Q) Let the number of calls we receive on a telephone have a mean density of $1$ per hour. Suppose that we don't get calls at the same time and the number of calls in disjoint intervals of time are independent of each other.
1) We survey $10$ days of calls. How many pairs of calls do we expect to see within $5$ minutes of each other. (If there are $k$ calls in a given $5$ minute interval, there are ${k \choose 2}$ pairs).
2) Suppose that all the calls get delayed by a random amount which is an exponential distribution with mean $10$ minutes. Show that the resulting call times have the same distribution as before.
I am not sure if the question is missing information about the point process being a Poisson point process.
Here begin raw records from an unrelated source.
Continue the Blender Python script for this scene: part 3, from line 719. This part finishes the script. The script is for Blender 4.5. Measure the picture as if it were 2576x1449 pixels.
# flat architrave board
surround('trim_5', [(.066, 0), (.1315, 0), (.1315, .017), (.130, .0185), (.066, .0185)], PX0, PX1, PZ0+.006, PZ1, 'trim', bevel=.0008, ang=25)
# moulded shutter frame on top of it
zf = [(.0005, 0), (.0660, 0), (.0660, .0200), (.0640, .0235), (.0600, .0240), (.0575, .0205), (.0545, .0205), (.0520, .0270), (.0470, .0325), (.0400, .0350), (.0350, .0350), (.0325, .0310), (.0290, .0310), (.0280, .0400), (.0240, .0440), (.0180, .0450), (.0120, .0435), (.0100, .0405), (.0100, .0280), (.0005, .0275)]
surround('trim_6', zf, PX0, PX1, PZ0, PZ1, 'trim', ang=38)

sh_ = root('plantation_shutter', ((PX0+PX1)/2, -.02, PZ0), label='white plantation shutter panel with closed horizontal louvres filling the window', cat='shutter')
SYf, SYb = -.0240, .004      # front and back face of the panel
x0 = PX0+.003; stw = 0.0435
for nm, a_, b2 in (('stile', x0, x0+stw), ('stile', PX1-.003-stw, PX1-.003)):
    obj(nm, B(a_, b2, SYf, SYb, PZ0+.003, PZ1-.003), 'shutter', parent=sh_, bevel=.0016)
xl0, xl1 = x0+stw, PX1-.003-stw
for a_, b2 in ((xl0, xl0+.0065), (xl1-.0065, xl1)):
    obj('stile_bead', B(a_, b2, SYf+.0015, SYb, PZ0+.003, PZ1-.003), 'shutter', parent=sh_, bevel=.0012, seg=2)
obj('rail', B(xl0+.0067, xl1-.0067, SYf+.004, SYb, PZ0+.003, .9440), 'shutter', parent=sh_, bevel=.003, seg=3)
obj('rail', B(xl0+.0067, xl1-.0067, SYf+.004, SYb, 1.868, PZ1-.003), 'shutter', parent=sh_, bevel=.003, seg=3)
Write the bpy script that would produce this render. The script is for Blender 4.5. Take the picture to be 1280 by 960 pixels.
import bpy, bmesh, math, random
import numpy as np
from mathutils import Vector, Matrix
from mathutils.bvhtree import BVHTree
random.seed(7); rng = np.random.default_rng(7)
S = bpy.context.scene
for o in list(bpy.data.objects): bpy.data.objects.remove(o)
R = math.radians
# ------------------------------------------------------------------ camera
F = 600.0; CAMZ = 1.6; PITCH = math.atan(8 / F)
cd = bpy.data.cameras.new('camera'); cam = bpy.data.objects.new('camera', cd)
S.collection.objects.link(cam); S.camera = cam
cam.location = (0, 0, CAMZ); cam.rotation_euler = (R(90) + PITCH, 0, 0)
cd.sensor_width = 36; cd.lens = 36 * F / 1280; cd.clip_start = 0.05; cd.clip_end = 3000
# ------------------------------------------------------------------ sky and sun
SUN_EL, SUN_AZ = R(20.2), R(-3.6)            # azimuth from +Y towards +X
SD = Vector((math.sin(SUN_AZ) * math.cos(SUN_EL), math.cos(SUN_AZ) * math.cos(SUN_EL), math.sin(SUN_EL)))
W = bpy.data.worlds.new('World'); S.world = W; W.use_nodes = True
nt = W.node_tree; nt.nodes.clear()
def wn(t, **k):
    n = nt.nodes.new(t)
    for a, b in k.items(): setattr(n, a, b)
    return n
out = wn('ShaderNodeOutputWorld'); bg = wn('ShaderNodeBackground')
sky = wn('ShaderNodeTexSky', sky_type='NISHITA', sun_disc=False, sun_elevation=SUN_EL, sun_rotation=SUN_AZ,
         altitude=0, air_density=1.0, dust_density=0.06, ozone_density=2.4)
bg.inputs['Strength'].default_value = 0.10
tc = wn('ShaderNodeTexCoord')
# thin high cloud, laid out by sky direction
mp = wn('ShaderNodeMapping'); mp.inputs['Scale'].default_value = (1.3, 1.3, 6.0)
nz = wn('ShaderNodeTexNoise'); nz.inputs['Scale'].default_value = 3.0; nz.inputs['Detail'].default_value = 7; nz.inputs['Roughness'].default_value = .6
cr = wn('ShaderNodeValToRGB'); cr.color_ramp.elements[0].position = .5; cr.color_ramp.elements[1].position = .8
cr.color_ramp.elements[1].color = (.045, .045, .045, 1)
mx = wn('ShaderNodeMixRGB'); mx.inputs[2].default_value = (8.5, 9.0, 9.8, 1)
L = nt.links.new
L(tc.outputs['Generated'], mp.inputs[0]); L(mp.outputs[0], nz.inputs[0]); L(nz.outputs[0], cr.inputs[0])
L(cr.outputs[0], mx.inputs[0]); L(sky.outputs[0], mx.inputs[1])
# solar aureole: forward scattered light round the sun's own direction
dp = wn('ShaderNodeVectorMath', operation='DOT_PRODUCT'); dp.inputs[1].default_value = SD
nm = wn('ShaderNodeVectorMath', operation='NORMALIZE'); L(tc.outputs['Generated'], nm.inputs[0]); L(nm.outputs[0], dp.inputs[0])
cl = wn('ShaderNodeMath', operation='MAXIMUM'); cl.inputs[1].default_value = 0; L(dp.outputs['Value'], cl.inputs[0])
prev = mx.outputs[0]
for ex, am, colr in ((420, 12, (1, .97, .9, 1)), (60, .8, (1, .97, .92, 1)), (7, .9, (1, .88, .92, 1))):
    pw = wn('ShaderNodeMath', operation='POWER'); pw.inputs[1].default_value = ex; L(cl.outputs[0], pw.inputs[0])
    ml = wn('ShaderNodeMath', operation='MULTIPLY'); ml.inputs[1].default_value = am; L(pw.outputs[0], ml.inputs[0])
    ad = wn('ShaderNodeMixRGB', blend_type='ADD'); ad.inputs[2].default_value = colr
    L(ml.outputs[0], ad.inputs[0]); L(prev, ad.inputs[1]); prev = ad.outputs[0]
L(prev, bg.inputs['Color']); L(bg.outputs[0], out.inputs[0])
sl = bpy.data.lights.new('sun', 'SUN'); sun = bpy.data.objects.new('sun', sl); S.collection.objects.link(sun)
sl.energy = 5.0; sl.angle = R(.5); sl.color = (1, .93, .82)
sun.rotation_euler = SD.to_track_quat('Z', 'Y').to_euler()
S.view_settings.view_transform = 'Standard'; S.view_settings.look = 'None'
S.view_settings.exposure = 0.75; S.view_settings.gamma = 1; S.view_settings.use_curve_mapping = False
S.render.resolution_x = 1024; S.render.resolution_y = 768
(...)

I am going to assume that for now.
Let $X$ be the number of calls in a given $5$ minute interval, then $X\sim Pois(1*\frac{5}{60})$ and thus the expected number of calls in a given $5$ minute interval $= \frac{1}{12}$. In $10$ days, we have $\frac{10\times 24\times 60}{5}$ disjoint intervals of $5$ minutes. So would the answer to $(1)$ be $\frac{10\times 24\times 60}{5}\times {1/12 \choose 2}$?
Not sure how to address $(2)?$
For $(1)$ let $n$ be the number of days surveyed, $T$ the number of minutes in the interval, and $\lambda$ the rate of the arrival process. Then the expected pairs of calls within $T$ minutes of each other is given by \begin{align} \mathbb E[N(n,T,\lambda)] &= \int_{\frac T{60}}^{8n}\left( \sum_{k=0}^\infty \binom k2\cdot\mathbb P\left(N(t) - N\left(t-\frac T{60}\right) = k \right)\right)\ \mathsf dt\\ &= \int_{\frac T{60}}^{8n}\left( \sum_{k=0}^\infty \binom k2 e^{-\lambda T/60}\frac{(\lambda T/60)^k}{k!}\right)\ \mathsf dt\\ &= \int_{\frac T{60}}^{8n}\left(\left(\frac{\lambda T}{60}\right)^2\sum_{k=0}^\infty e^{-\lambda T/60}\frac{(\lambda T/60)^k}{k!}\right)\ \mathsf dt \\ &= \int_{\frac T{60}}^{8n} \left(\frac{\lambda T}{60}\right)^2\ \mathsf dt\\ &= \int_{\frac T{60}}^{8n}\frac{\lambda T}{60}\ \mathsf dt\\ &= \frac{\lambda ^2 T^2 \left(8 n-\frac{T}{60}\right)}{7200} \end{align} (Note that $T$ has unit $\mathrm{min}$ and $\lambda$ has unit $\mathrm{hour^{-1}}$, hence the division by $60$.) Substituting in your values of $n=8$, $T=5$, and $\lambda = 1$, we have $N= \frac{767}{3456}$.
$(2)$ simply follows from the memoryless property of the exponential distribution. That is, if $X\sim\mathrm{Expo}(\lambda)$ then for $s,t>0$: \begin{align} \mathbb P(X>s+t\mid X>s) &= \frac{\mathbb P(X>s+t,X>s)}{\mathbb P(X>s)}\\ &= \frac{\mathbb P(X>s+t)}{\mathbb P(X>s)}\\ &= \frac{e^{-\lambda(s+t)}}{e^{-\lambda s}}\\ &= e^{-\lambda t}\\ &= \mathbb P(X>t). \end{align} The times between arrivals in a Poisson process are exponentially distributed, so delaying the arrivals by an exponentially distributed amount of time does not affect their distribution.